**Instructions to follow**. Each line that contains the string "this" counts once; report how many such lines appear in the data, as a number only.

**Extracted records**.
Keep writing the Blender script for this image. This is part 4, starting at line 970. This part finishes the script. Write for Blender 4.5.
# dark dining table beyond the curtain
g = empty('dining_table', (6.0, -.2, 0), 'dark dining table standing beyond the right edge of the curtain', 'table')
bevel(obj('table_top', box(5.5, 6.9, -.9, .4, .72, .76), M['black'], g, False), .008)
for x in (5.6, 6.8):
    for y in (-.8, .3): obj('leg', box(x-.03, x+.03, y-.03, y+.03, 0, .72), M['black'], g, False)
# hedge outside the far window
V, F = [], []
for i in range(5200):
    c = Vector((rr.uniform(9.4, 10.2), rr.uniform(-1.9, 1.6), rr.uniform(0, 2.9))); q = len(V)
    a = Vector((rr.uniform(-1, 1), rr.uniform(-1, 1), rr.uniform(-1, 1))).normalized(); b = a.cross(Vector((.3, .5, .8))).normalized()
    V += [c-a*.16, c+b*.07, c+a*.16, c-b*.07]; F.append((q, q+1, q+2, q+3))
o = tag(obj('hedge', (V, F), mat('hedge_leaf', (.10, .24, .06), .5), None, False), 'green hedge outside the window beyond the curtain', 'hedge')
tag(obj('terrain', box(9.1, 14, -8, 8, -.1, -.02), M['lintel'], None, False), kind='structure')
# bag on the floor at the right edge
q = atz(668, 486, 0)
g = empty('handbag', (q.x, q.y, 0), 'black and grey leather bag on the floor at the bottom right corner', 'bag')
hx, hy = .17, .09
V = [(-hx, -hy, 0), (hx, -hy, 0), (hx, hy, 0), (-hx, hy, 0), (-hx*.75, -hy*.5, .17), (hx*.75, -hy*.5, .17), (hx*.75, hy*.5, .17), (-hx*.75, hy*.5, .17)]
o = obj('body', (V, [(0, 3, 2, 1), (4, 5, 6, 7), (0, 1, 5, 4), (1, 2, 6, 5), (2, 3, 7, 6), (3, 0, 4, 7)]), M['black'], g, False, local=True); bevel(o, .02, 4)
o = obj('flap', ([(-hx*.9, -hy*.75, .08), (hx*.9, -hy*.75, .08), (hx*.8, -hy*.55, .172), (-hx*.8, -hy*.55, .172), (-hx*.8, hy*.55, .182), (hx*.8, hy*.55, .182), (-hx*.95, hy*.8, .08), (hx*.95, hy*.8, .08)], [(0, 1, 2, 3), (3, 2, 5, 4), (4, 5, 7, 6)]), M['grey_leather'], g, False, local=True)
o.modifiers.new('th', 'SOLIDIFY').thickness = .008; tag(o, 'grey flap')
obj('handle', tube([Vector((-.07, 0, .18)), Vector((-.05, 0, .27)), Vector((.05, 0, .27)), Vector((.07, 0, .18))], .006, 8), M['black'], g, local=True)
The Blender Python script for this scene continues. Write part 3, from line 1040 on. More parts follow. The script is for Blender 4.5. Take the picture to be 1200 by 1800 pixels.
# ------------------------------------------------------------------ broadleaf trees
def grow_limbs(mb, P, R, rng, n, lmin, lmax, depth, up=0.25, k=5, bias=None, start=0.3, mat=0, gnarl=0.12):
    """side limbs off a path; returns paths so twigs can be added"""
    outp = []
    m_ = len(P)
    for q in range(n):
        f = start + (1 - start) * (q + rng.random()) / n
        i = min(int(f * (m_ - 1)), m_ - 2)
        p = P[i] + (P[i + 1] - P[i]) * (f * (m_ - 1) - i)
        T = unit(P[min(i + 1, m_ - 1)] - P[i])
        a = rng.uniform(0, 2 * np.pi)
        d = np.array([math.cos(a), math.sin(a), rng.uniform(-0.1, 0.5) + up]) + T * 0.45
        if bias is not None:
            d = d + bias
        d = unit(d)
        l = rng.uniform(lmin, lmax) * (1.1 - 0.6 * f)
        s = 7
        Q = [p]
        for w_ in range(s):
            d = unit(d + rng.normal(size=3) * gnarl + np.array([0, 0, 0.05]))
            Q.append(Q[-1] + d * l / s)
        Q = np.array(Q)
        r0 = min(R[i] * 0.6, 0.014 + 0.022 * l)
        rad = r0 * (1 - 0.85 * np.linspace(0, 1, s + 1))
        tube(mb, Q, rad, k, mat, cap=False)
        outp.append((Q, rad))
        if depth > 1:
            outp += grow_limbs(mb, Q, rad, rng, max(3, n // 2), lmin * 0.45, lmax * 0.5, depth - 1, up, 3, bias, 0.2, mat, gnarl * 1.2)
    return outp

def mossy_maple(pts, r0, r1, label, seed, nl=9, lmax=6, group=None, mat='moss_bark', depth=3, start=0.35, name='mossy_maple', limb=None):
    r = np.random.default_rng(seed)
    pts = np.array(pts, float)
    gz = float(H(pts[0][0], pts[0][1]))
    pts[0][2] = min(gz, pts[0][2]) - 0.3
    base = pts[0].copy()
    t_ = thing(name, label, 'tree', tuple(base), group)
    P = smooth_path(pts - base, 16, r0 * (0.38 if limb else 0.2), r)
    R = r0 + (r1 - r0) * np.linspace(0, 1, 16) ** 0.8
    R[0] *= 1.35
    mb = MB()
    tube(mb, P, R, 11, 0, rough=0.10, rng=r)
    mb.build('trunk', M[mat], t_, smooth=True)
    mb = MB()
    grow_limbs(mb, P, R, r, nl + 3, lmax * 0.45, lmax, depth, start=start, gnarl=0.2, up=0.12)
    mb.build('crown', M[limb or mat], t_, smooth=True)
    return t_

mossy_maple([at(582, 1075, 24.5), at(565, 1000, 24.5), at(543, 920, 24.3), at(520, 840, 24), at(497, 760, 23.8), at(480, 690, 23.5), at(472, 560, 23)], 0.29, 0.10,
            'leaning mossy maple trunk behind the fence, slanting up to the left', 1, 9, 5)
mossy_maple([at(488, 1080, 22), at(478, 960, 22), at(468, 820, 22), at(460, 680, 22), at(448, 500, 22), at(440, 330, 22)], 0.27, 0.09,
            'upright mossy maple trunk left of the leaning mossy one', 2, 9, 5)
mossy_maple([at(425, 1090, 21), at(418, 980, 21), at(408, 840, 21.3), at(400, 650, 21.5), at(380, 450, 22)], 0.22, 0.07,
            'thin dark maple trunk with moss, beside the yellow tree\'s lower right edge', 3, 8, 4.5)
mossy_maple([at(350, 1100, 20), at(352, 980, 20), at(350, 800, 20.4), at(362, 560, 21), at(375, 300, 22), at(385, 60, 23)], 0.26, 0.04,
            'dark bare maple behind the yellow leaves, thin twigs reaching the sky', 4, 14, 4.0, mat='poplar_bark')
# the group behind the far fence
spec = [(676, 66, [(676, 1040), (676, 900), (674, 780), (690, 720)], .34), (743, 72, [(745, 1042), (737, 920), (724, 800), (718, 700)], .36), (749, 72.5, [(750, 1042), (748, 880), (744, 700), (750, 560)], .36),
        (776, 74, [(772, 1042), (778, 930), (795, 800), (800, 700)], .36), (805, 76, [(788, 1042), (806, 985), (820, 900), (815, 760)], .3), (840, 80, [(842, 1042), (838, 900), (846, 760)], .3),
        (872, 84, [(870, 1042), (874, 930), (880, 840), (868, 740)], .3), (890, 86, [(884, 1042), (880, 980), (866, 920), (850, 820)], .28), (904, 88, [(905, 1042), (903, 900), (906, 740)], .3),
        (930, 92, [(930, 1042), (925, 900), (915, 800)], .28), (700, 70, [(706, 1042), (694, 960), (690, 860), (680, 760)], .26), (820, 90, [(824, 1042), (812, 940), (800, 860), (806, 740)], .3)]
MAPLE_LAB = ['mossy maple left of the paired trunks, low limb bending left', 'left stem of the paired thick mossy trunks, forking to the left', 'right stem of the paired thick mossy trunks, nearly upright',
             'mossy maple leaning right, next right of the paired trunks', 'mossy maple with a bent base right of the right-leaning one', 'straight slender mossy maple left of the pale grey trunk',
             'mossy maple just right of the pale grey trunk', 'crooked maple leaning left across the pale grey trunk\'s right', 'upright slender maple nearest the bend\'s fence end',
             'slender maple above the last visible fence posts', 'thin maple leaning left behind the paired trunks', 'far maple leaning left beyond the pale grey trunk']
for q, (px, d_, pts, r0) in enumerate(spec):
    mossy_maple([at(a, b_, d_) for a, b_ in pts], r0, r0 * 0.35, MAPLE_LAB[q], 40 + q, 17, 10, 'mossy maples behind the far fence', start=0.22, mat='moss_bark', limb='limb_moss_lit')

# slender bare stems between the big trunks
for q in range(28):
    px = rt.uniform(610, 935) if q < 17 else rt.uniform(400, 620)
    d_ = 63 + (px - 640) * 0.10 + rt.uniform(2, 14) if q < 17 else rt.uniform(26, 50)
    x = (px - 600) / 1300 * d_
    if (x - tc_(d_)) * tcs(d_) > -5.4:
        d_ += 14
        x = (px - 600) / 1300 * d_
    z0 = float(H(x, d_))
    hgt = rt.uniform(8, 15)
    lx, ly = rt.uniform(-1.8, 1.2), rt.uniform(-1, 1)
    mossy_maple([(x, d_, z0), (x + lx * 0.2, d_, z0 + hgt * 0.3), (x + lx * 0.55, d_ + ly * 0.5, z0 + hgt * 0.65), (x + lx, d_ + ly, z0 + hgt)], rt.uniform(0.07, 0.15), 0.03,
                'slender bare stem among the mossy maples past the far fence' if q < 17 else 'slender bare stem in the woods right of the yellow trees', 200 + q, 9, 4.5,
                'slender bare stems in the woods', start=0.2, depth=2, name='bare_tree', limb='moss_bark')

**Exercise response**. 2